Reforma tributária é urgente para avançar no quesito segurança (Marcello Casal Jr/Agência Brasil)
Bússola
Publicado em 19 de setembro de 2022 às 16h30.
Última atualização em 19 de setembro de 2022 às 18h00.
Dois pilares dão sustentação ao desenvolvimento do sistema capitalista: o direito à propriedade e o respeito a contratos. "Mas há que ter uma terceira parte: aquela que garante o respeito à posse e o cumprimento dos contratos", elabora o economista e ex-ministro da Fazenda Maílson da Nóbrega, ao ser questionado sobre a relação entre a insegurança jurídica e o desenvolvimento econômico.
O economista é o terceiro convidado da Bússola dentro da série de entrevistas com grandes nomes do mercado e da academia sobre insegurança jurídica e seu impacto no desenvolvimento econômico e na atração de investimentos para o Brasil, além de sua influência na tomada de decisão das companhias aqui instaladas.
Ele recorre ao livro A Riqueza das Nações, de Adam Smith, escrito em 1776, que já versa sobre o papel indispensável da segurança jurídica para a prosperidade — particularmente da Inglaterra. "Diante do fim do absolutismo, as pessoas passaram a ter certeza das regras fiscais vigentes e abandonaram a necessidade de esconder valores para protegê-los da instabilidade monárquica", declara.
Transplantando o fenômeno para o Brasil atual, Maílson identifica dois gargalos que impedem o país de figurar em posição mais estável para a atração e a manutenção de investimentos: o fato de o sistema tributário ser 'bagunçado, confuso e mutante e a atuação do poder judiciário, que desempenha papel oposto ao que se espera dele em um sistema capitalista. "O judiciário é importante porque assegura o direito de propriedade e o cumprimento dos contratos. Aqui, o juiz interfere no contrato e diz para o cara não pagar", afirma.
De acordo com o economista, quando há discordância sobre os termos de um acerto, o normal é credor e devedor negociarem. "Aqui, não, o judiciário interfere e suspende a dívida", relata. Ele acrescenta como complicador o fato de o Congresso estar sendo liderado por pessoas populistas, que buscam atender determinadas demandas da sociedade, não visando sanar as reais deficiências regulatórias.

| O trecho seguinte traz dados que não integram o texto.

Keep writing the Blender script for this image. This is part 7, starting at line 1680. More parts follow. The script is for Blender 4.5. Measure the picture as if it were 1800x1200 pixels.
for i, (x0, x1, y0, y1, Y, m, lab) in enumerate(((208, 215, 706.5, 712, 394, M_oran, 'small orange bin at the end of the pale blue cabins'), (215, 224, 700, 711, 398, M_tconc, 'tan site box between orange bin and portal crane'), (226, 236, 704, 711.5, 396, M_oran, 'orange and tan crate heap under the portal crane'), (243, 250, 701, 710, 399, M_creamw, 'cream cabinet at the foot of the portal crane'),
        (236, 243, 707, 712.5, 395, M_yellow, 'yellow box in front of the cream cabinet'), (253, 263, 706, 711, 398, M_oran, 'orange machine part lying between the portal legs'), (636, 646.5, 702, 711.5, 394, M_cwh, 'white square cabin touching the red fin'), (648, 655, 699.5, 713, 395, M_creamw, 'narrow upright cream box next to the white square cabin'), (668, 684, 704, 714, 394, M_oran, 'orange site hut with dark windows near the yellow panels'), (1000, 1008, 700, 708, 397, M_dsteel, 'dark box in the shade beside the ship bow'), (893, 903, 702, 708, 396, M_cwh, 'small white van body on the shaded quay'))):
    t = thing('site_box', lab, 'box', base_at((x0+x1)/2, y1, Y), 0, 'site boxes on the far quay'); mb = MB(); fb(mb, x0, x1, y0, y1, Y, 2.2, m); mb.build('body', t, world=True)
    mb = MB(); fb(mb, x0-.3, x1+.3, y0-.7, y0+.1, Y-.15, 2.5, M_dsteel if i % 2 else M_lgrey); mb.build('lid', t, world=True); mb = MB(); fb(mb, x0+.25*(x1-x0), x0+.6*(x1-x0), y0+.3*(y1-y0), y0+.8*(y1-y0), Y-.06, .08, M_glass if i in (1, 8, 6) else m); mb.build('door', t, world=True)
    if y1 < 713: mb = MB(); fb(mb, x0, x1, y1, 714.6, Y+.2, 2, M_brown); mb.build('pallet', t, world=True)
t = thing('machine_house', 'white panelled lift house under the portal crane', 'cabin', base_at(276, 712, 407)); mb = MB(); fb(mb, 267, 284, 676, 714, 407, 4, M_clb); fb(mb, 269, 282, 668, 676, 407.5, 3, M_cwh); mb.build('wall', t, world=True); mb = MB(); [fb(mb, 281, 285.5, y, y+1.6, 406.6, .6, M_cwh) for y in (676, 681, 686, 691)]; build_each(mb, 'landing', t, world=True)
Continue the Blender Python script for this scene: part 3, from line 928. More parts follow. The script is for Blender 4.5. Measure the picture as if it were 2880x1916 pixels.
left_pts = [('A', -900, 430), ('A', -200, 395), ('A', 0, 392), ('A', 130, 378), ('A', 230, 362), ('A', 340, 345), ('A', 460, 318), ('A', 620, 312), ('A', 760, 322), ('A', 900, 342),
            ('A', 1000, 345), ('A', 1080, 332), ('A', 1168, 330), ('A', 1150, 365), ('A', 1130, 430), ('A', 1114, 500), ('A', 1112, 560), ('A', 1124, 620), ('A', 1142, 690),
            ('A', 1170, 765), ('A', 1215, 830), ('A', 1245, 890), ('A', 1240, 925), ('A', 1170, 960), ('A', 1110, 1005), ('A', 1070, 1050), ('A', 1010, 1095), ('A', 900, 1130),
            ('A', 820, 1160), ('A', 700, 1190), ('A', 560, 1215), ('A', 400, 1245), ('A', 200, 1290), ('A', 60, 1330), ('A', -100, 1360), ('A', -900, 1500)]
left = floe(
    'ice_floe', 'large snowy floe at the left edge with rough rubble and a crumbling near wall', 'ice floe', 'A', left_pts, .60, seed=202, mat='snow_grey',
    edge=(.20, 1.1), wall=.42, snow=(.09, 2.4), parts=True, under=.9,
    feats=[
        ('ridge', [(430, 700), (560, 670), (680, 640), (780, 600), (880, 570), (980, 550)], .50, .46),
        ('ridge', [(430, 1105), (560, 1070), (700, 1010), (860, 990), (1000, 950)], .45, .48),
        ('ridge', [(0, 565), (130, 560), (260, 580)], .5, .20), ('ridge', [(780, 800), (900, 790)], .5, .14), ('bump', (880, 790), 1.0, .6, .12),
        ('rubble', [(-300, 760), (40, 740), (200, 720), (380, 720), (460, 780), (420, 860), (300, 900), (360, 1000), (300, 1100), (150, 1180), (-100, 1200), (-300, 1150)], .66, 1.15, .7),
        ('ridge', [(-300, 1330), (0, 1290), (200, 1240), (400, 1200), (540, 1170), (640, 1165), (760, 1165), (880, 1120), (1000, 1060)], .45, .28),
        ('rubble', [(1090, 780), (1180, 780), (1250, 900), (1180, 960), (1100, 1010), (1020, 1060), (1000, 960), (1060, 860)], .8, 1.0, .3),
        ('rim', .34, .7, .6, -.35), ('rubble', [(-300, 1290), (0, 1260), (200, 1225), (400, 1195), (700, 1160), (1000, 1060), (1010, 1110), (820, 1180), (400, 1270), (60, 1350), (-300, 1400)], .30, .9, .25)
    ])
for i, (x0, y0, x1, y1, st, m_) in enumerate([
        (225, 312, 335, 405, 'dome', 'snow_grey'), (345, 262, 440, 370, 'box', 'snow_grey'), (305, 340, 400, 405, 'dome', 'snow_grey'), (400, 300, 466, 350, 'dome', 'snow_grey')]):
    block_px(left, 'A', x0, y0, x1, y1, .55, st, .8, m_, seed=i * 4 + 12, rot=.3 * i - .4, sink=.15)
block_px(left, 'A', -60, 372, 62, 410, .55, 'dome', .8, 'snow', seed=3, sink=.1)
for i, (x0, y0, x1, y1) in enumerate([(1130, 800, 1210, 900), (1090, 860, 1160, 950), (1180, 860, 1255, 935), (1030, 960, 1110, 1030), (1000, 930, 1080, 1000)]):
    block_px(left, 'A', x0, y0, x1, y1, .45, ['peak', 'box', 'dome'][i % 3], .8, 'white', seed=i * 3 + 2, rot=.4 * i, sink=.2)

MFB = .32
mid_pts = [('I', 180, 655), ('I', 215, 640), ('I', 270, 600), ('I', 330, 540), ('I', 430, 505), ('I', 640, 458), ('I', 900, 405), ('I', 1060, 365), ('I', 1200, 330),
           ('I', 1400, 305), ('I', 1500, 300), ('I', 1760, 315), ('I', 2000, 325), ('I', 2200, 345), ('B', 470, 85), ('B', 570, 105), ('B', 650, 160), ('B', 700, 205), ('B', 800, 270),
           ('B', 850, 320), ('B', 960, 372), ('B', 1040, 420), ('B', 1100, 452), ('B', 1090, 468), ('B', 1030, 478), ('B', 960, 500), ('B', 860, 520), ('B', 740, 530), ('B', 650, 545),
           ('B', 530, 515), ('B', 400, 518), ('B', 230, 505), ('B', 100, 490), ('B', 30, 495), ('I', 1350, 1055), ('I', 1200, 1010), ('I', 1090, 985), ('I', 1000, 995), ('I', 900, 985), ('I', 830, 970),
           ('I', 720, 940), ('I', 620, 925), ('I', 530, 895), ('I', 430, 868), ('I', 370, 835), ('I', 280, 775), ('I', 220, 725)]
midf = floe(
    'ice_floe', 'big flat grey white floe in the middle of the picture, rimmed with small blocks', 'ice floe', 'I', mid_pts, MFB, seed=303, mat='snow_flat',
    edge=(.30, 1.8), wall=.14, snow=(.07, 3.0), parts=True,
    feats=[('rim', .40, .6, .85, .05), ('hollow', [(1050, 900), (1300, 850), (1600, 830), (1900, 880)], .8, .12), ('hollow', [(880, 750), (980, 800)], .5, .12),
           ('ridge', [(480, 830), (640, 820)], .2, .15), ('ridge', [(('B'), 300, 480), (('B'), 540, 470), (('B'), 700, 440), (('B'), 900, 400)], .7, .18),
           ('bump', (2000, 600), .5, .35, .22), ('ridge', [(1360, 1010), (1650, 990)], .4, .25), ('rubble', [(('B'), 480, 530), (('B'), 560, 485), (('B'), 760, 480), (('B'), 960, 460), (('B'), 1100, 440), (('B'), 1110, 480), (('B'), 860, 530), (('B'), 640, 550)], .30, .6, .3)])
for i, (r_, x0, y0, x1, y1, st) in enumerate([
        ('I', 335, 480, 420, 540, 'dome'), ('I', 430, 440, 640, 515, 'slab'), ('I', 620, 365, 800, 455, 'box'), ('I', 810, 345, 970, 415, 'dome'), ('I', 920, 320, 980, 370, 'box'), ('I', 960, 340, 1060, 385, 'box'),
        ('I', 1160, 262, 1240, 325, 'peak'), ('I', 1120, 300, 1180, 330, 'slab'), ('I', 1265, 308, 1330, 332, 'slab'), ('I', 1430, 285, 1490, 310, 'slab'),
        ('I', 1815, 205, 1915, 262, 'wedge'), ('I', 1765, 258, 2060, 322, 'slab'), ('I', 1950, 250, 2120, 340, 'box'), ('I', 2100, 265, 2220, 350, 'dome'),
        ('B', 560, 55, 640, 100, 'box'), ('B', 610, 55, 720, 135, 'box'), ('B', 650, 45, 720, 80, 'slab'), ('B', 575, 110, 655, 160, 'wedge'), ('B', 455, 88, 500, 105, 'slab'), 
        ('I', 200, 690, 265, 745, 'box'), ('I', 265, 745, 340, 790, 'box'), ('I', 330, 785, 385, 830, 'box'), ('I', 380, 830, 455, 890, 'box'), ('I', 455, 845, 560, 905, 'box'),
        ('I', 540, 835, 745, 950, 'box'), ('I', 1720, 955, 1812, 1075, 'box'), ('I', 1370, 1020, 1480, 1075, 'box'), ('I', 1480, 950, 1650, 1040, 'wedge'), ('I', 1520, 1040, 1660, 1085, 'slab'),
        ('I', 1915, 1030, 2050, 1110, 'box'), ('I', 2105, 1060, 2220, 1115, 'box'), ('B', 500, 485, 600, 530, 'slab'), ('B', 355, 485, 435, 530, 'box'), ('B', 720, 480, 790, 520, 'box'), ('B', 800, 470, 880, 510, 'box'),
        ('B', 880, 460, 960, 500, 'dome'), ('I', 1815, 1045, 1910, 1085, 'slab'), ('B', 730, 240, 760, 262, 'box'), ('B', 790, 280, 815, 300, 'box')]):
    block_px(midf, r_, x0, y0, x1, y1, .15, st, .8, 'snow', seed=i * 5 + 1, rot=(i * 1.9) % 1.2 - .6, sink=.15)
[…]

Ele cita a recente aprovação de um piso salarial para enfermeiros, possibilitado pela capacidade de influência política de representantes do setor, e que foi determinado sem levar em conta a realidade do mercado. "Líderes irresponsáveis do Congresso, associados a corporações do setor público e diante de uma ausência incrível do Poder Executivo, aprovam essas coisas."
Maílson sintetiza: "Isso é uma fonte de insegurança jurídica no Brasil, provocada por uma conjugação deletéria de irresponsabilidade do Congresso, força das corporações e um governo desarticulado."
O cenário se aplica ao mundo dos negócios no Brasil. "Por trás desses riscos, você tem o aumento de custos", constata. Ele explica que os gastos com o litígio, como quando um fiscal descobre algo supostamente errado e a empresa tem de provar que não houve má-fé, impactam negativamente a produtividade.
"E a produtividade é fundamental para a posteridade, porque é o principal fator gerador de riquezas no país. O Brasil está estagnado comparativamente a outros países pela baixa produtividade", diz o economista. Como exemplo, ele cita México, Colômbia, Chile e mesmo a Argentina, que é uma “bagunça, mas o sistema tributário é organizado.”
No Brasil, considera, há ainda o agravante do estímulo à "síndrome de Peter Pan". O ex-ministro explica que, ao dar incentivos mal calculados — com cobrança reduzida de impostos a pequenas empresas —, o governo está estimulando que essas companhias não cresçam, mantendo-as com produtividade baixa para evitar aumento na taxação.
"Certas coisas têm de ser complexas. Aqui, tendemos a acreditar que a simplificação do sistema tributário é positiva, e eu até concordo. Desde que haja uma análise técnica do alcance adequado para o benefício", declara.
De acordo com Maílson, há ainda a tendência da inversão da lógica dentro das cabeças da economia mundial. "Ouviremos falar em slowbalization, friendshore, reinshore", propõe, ao prever que, diante da geopolítica mundial, a tendência é de que as grandes economias voltem seus esforços para si e para aliados preferenciais. Algo próximo de uma inversão da globalização.
"Eu acho que, seja o Bolsonaro ou o Lula, nenhum dos dois terá condições de fazer um bom governo porque o drama fiscal é gigantesco, o ambiente mundial é desfavorável e não existe liderança política capaz de enfrentar todos esses problemas", afirma.